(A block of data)
-.-.-

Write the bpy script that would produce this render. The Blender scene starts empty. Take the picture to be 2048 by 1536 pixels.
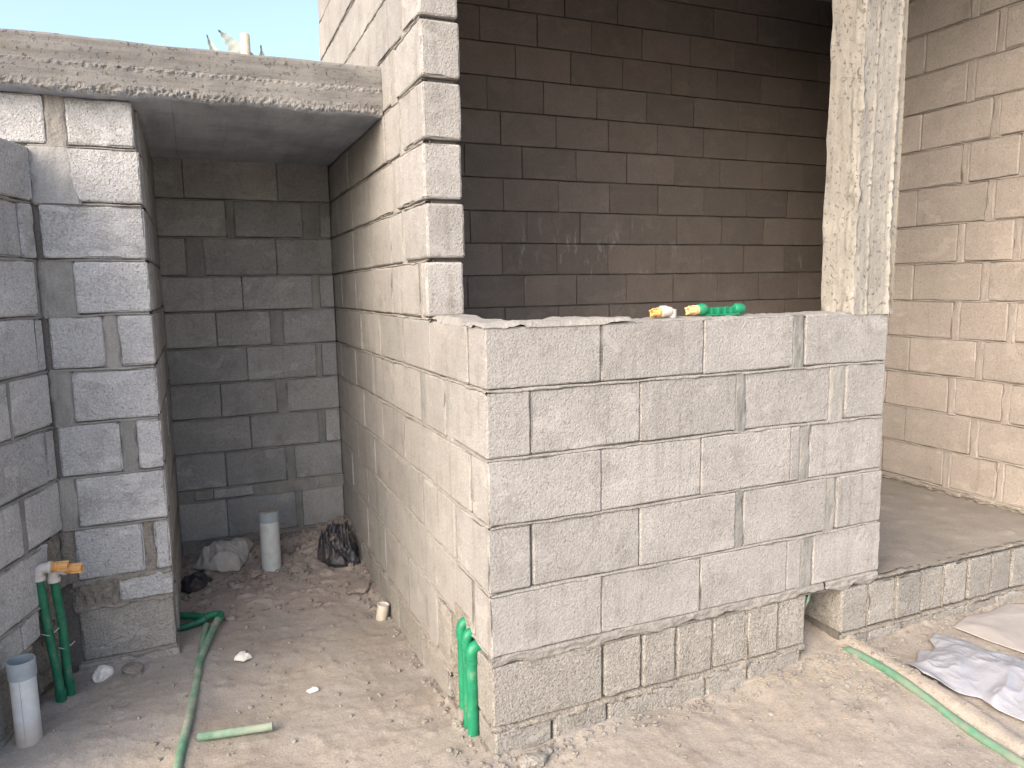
import bpy, math, random
import numpy as np
from mathutils import Vector, Matrix, Euler
PI = math.pi
random.seed(7)
SC = bpy.context.scene
COL = SC.collection

# ------------------------------------------------------------------ camera
cam_d = bpy.data.cameras.new('camera'); cam = bpy.data.objects.new('camera', cam_d); COL.objects.link(cam)
cam_d.sensor_width = 36.0; cam_d.lens = 36.0 * 1475.53 / 2048.0
cam_d.clip_start = 0.02; cam_d.clip_end = 500.0
yaw, pitch, roll = -0.405815, 1.437457, -0.016265
Rm = Matrix.Rotation(yaw, 4, 'Z') @ Matrix.Rotation(pitch, 4, 'X') @ Matrix.Rotation(roll, 4, 'Z')
cam.matrix_world = Matrix.Translation((-0.8014, -2.0676, 0.122)) @ Rm
SC.camera = cam

# ------------------------------------------------------------------ sky and sun
SUN_EL, SUN_AZ = math.radians(33), math.radians(-122)      # azimuth from +Y towards +X
world = bpy.data.worlds.new('World'); SC.world = world; world.use_nodes = True
wn = world.node_tree; bg = wn.nodes['Background']
sky = wn.nodes.new('ShaderNodeTexSky'); sky.sky_type = 'NISHITA'; sky.sun_disc = False
sky.sun_elevation = SUN_EL; sky.sun_rotation = SUN_AZ
sky.air_density = 1.0; sky.dust_density = 5.0; sky.ozone_density = 1.2
wn.links.new(sky.outputs['Color'], bg.inputs['Color']); bg.inputs['Strength'].default_value = 0.15
sun_d = bpy.data.lights.new('sun', 'SUN'); sun = bpy.data.objects.new('sun', sun_d); COL.objects.link(sun)
sun_d.energy = 0.55; sun_d.angle = math.radians(80); sun_d.color = (1.0, 0.95, 0.90)
sdir = Vector((math.cos(SUN_EL) * math.sin(SUN_AZ), math.cos(SUN_EL) * math.cos(SUN_AZ), math.sin(SUN_EL)))
sun.rotation_euler = sdir.to_track_quat('Z', 'Y').to_euler()
sun.location = (-4, -3, 6)
SC.view_settings.view_transform = 'Standard'; SC.view_settings.look = 'None'
SC.view_settings.gamma = 1.0; SC.view_settings.use_curve_mapping = False
SC.view_settings.exposure = 1.62

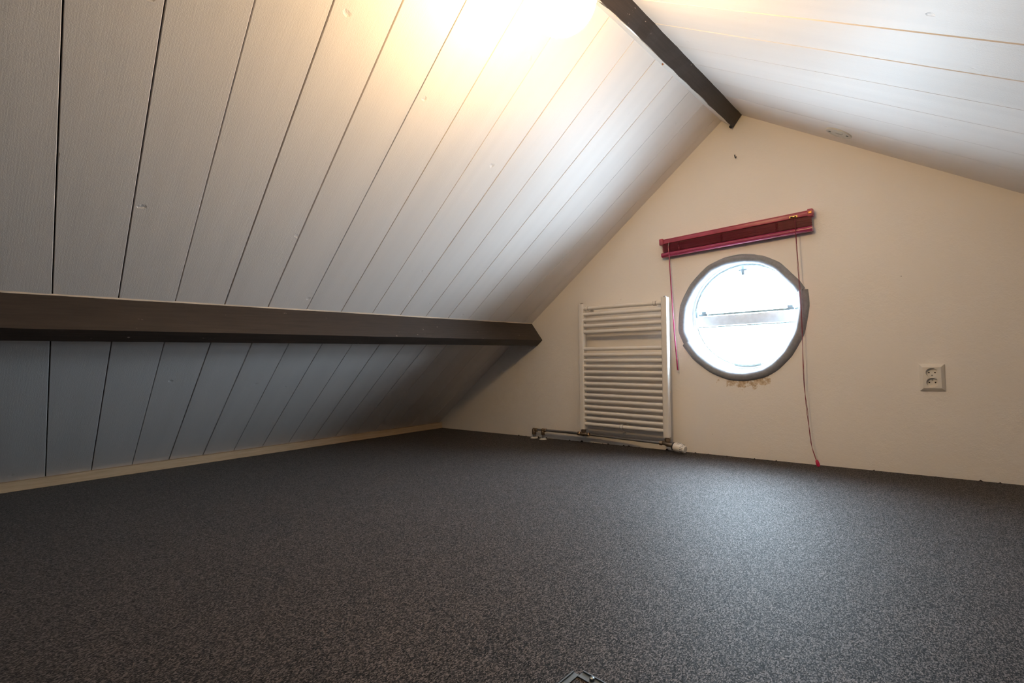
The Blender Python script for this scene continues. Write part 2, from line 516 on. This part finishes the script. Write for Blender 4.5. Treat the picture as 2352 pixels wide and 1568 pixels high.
jf = [jl(j) for j in LJ]; jg = list(LG)
y_ = 0
while True:
    y_ += .165
    f0 = jl(((-3.102, .391 - y_ * .965), (-1.412, .200 - y_)))
    jf.insert(0, f0); jg.insert(0, .004)
    if f0(-3.1) < YB - .1: break
jf.append(lambda x: D + .03); jg.append(.001)
for i in range(len(jf) - 1):
    plank(cl, zl, NL, -3.20, -.862, jf[i], jf[i + 1], jg[i], jg[i + 1], 'plank', .0195)
RJ = [((-.78, 1.355), (.116, 1.283)), ((-.701, 1.531), (.116, 1.463)), ((-.776, 1.712), (.127, 1.647)), ((-.779, 1.892), (.137, 1.827)), ((-.758, 2.060), (.148, 2.007)),
      ((-.766, 2.235), (.171, 2.200)), ((-.782, 2.402), (.171, 2.390)), ((-.335, 2.592), (.182, 2.581))]
RG = [.003, .0030, .0030, .0024, .0010, .0006, .0030, .0009]
jf = [jl(j) for j in RJ]; jg = list(RG)
y_ = 0
while True:
    y_ += .18
    f0 = jl(((-.78, 1.355 - y_), (.116, 1.283 - y_)))
    jf.insert(0, f0); jg.insert(0, .003)
    if f0(1.9) < YB - .1 and f0(-.8) < YB - .05: break
jf.append(lambda x: D + .03); jg.append(.001)
for i in range(len(jf) - 1):
    plank(cr, zr, NR, -.800, 2.0, jf[i], jf[i + 1], jg[i], jg[i + 1], 'plank_r', .0075)

# --- purlin on the left slope
PT, PP, PQ = Vector((-2.1445, 0, .7410)), Vector((-2.060, 0, .6285)), Vector((-2.1025, 0, .5945))
PS = PT + (PQ - PP)
ins = -NL * .024
sec = [PT + ins, PT, PP, PQ, PS, PS + ins]
pu = extrude_section('purlin_beam', [(p.x, p.z) for p in sec], YB - .02, D + .02, 'beam', segs=60, jit=.0004, jidx=(2, 3))
tag(pu, 'dark brown timber purlin running along the left sloping ceiling', 'beam')
vs = []
ecp = extrude_section('paint_edge', [(PT.x + .0005, PT.z - .0035), (PT.x + .0042, PT.z + .0030), (PT.x + .0005, PT.z + .0035), (PT.x - .002, PT.z - .001)], YB, D - .001, 'caulk', pu, segs=70, jit=.0006, jidx=(0, 1))
ecp['label'] = 'thin cream paint line along the top of the beam'
# --- ridge beam
rs = [(-.8815, 1.689), (-.825, 1.6355), (-.776, 1.6885), (-.832, 1.76)]
rb = extrude_section('ridge_beam', rs, YB - .02, D - .004, 'beam', segs=80, jit=.0012, jidx=(1, 2))
tag(rb, 'dark brown timber ridge beam along the attic peak', 'beam')
ws = extrude_section('painted_side', [(-.8815, 1.6845), (-.8305, 1.6375), (-.8285, 1.6395), (-.879, 1.690)], YB, D - .03, 'white_paint', rb, segs=60, jit=.0007, jidx=(1, 2))
ws['label'] = 'white painted side of the ridge beam'
k1 = lathe('knot_hole', [(.0085, 0), (.0085, .003), (.0055, .003), (.0045, .0008), (0, .0008)], (-.829, D - .022, 1.6335), (-.35, -.55, -.75), 'black', rb, 16)
k2 = lathe('nail_head', [(.0035, 0), (.0035, .007), (.002, .008)], (-.853, 1.93, 1.660), (.1, -.2, -1), 'bronze', rb, 12)

# --- pine skirting strip on the left
bb = empty('baseboard_left', (-3.06, .5, 0))
tag(bb, 'bare pine skirting strip along the foot of the left slope', 'baseboard', kind='structure')
for (a, b) in ((YB, .02), (.021, D - .001)):
    o = box('strip', (-3.078, (a + b) / 2, .0205), (.056, b - a, .041), 'pine', None, .0015, 1)
    o.parent = bb; o.matrix_parent_inverse = Matrix.Translation((3.06, -.5, 0))

# ================================================================== ROUND WINDOW
YW = 2.772
win = empty('window_1', (WC[0], D, WC[1]))
tag(win, 'round pivot window glowing with white daylight in the gable wall', 'window', kind='structure')
wi = Matrix.Translation((-WC[0], -D, -WC[1]))
def inwin(o): o.parent = win; o.matrix_parent_inverse = wi; return o
cx, cz = WC
YA = (0, 1, 0)
inwin(lathe('reveal', [(.294, -.001), (.276, .04), (.272, .120), (.36, .120), (.36, .002)], (cx, D, cz), YA, 'reveal', n=72))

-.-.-

* EXERCISE: Search the data for the word "pixels" and copy each line where it appears.

* SOLVED EXERCISE:
Write the bpy script that would produce this render. The Blender scene starts empty. Take the picture to be 2048 by 1536 pixels.
The Blender Python script for this scene continues. Write part 2, from line 516 on. This part finishes the script. Write for Blender 4.5. Treat the picture as 2352 pixels wide and 1568 pixels high.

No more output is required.